Your objective:
Repeat, please, only the lines from the top of the data down to the line with "mb.build('delivery_pipes',[truckM],T,True)"; include both of those lines.

Material provided:
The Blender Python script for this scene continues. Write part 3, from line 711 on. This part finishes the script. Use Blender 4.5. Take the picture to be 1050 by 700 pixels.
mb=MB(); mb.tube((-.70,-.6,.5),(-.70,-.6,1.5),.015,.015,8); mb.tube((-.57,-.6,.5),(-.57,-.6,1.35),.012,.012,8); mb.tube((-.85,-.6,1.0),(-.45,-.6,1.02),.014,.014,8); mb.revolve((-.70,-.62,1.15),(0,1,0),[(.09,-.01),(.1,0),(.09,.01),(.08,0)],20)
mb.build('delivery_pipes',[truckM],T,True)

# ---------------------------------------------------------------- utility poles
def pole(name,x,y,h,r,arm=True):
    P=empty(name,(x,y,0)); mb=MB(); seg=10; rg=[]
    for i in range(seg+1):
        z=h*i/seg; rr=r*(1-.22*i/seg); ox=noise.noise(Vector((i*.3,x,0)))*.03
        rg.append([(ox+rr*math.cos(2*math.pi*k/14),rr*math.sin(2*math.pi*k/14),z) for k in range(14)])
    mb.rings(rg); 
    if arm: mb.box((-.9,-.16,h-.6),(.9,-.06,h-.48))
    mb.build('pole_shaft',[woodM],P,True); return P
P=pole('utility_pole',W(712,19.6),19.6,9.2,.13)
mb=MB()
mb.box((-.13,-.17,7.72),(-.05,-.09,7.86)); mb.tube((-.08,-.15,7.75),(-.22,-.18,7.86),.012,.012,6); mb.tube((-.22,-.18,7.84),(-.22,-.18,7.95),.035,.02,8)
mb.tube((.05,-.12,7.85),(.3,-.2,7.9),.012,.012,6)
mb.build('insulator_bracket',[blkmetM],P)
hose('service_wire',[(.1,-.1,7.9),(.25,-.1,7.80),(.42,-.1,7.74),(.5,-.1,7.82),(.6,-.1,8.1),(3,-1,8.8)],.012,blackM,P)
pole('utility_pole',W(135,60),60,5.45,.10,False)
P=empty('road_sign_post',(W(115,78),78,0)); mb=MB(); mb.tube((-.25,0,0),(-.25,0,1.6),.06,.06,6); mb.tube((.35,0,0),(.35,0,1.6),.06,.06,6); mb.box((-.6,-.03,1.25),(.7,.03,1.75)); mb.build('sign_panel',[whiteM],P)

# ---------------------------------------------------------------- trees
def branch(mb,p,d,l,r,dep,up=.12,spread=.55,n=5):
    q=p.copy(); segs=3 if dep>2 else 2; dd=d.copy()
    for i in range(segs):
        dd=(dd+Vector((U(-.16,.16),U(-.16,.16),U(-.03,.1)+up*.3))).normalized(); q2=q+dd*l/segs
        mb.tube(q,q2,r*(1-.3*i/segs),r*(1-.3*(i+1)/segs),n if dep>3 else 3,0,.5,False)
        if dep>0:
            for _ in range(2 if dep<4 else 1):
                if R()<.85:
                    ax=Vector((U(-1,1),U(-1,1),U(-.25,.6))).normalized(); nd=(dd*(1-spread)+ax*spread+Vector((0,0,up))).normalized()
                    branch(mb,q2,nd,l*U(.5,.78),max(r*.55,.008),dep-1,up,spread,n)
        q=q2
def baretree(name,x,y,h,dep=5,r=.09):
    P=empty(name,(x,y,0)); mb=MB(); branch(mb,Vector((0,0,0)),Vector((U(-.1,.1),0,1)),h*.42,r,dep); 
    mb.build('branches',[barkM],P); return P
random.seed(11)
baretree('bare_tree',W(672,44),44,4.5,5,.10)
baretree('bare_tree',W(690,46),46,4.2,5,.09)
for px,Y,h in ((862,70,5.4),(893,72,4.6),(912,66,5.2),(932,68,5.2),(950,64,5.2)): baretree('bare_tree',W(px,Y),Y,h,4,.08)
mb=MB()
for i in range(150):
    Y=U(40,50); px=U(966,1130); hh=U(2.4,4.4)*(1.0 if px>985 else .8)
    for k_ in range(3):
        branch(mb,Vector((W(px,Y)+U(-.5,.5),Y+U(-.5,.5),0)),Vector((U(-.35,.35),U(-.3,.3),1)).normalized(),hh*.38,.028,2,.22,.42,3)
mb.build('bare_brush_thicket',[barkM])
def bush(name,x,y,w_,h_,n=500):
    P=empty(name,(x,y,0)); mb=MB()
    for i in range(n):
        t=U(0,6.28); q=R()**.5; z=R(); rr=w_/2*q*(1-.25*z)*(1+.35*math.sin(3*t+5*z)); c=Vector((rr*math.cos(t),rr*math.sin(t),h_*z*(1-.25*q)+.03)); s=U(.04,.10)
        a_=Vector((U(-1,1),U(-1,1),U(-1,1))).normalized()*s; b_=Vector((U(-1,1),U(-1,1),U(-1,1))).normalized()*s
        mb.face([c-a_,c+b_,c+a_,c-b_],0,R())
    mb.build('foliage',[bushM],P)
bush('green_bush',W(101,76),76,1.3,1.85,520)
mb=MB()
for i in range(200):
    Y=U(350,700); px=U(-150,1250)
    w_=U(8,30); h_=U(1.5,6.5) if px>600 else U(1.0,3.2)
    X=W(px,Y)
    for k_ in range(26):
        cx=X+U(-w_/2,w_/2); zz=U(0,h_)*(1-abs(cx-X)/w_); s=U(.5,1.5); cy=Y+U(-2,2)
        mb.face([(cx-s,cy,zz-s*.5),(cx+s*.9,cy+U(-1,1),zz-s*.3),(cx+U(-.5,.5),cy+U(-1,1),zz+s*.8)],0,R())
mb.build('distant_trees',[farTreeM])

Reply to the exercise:
The Blender Python script for this scene continues. Write part 3, from line 711 on. This part finishes the script. Use Blender 4.5. Take the picture to be 1050 by 700 pixels.
mb=MB(); mb.tube((-.70,-.6,.5),(-.70,-.6,1.5),.015,.015,8); mb.tube((-.57,-.6,.5),(-.57,-.6,1.35),.012,.012,8); mb.tube((-.85,-.6,1.0),(-.45,-.6,1.02),.014,.014,8); mb.revolve((-.70,-.62,1.15),(0,1,0),[(.09,-.01),(.1,0),(.09,.01),(.08,0)],20)
mb.build('delivery_pipes',[truckM],T,True)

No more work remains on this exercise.